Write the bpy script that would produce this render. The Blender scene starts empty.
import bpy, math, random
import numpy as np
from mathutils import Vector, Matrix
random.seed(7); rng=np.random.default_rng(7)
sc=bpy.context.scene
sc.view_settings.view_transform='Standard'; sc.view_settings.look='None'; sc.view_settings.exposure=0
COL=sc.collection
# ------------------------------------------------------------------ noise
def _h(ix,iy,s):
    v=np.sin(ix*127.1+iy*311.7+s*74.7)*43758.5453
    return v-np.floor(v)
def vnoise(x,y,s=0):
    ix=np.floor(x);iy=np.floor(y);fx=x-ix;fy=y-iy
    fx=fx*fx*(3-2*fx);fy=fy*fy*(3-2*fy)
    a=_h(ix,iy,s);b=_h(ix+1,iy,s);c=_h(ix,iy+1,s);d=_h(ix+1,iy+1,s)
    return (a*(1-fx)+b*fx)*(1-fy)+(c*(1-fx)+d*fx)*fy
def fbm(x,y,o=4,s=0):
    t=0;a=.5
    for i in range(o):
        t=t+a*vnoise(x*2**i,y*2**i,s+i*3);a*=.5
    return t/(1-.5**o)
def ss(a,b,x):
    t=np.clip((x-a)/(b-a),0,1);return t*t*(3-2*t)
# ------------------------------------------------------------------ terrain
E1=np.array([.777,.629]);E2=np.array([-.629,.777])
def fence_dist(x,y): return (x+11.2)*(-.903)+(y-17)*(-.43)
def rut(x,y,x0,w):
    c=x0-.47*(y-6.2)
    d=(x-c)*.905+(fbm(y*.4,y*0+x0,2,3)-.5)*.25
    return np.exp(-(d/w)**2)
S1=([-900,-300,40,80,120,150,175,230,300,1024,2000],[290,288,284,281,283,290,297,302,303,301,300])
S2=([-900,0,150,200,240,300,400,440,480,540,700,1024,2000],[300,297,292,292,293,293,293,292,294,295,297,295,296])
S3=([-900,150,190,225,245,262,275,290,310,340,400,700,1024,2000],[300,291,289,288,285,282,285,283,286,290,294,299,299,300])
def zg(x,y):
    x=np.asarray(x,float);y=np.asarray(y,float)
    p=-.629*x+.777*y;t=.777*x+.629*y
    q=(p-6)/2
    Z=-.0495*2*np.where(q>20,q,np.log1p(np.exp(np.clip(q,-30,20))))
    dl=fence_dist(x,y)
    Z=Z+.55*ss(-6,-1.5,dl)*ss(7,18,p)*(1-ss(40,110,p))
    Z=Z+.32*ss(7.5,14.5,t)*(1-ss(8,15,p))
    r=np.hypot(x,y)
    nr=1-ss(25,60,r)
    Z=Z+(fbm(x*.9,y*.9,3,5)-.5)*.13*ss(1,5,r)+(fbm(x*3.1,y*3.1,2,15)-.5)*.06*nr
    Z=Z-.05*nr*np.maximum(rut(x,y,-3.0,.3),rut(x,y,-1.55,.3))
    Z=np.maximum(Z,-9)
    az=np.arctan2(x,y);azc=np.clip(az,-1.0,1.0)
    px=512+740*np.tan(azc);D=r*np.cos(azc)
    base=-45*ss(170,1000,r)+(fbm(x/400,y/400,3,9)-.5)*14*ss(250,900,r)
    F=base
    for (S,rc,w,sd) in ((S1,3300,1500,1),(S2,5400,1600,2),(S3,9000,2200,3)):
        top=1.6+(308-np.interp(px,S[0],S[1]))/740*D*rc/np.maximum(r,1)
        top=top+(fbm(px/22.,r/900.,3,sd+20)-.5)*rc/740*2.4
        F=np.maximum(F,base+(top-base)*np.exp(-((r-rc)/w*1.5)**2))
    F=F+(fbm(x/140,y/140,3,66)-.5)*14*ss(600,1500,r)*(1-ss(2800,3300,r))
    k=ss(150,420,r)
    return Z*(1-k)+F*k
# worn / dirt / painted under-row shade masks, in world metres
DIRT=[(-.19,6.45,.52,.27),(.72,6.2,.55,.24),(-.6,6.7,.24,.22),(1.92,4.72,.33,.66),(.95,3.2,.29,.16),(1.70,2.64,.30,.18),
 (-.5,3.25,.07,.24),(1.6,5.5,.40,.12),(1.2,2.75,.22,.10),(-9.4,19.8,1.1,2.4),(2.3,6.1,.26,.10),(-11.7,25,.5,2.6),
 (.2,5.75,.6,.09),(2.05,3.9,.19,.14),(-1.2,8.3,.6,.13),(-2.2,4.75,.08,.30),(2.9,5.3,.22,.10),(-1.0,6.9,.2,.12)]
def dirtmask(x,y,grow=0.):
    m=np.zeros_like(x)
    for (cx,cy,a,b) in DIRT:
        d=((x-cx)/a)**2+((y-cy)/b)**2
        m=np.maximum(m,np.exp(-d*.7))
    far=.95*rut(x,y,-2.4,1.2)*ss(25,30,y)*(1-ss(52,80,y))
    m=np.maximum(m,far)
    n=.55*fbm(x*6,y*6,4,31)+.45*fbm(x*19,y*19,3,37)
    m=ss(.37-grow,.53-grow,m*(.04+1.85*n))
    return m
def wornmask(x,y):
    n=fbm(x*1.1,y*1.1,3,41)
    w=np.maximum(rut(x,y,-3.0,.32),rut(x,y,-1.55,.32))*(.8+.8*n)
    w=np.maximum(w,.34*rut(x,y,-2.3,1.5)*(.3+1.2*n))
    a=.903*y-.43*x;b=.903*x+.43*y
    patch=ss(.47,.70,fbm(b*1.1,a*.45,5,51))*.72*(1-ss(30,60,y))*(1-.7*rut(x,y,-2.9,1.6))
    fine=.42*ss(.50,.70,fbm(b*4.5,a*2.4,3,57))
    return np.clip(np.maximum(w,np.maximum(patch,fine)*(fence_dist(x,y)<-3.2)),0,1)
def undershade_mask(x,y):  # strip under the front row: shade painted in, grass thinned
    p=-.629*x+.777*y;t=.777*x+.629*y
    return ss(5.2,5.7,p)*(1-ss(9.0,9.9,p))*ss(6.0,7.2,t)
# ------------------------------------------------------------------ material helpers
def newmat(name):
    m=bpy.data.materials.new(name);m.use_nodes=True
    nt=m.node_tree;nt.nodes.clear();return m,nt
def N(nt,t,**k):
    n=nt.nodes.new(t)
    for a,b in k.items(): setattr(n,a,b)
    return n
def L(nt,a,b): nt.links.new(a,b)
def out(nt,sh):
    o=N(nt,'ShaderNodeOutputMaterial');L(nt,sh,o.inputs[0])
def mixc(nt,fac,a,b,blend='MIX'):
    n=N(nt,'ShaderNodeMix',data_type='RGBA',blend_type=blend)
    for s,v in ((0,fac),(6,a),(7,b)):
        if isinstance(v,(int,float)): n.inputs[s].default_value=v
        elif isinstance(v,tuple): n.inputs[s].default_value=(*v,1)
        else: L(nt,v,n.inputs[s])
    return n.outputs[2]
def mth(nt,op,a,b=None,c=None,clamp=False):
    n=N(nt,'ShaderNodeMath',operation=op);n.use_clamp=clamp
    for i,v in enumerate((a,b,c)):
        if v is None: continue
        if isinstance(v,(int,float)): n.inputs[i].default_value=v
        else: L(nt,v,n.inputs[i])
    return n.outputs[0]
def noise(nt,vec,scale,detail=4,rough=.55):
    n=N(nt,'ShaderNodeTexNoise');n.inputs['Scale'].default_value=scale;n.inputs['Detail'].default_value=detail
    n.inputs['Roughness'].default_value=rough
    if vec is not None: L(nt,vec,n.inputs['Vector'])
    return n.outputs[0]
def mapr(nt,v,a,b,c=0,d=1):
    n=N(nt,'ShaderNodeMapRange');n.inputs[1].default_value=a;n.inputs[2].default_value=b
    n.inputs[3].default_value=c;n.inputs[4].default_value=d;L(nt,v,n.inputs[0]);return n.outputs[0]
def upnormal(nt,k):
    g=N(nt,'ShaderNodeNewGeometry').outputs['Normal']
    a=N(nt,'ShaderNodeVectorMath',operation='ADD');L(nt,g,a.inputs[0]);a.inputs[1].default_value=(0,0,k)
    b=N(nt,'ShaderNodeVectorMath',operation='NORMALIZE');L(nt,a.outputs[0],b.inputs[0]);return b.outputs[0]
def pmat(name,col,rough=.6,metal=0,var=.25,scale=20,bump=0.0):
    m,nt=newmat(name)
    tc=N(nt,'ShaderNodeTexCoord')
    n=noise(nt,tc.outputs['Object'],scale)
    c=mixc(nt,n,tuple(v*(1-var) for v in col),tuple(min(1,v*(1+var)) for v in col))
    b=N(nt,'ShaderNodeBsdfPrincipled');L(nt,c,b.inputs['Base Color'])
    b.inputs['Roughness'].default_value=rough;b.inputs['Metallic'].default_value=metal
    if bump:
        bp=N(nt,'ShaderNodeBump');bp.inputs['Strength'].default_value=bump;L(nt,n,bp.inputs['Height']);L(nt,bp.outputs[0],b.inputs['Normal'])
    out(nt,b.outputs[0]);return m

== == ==

### TO BE DONE
In the listing, find every line containing the word "scene" and list it.

### REPLY TO THE TASK
Write the bpy script that would produce this render. The Blender scene starts empty.
sc=bpy.context.scene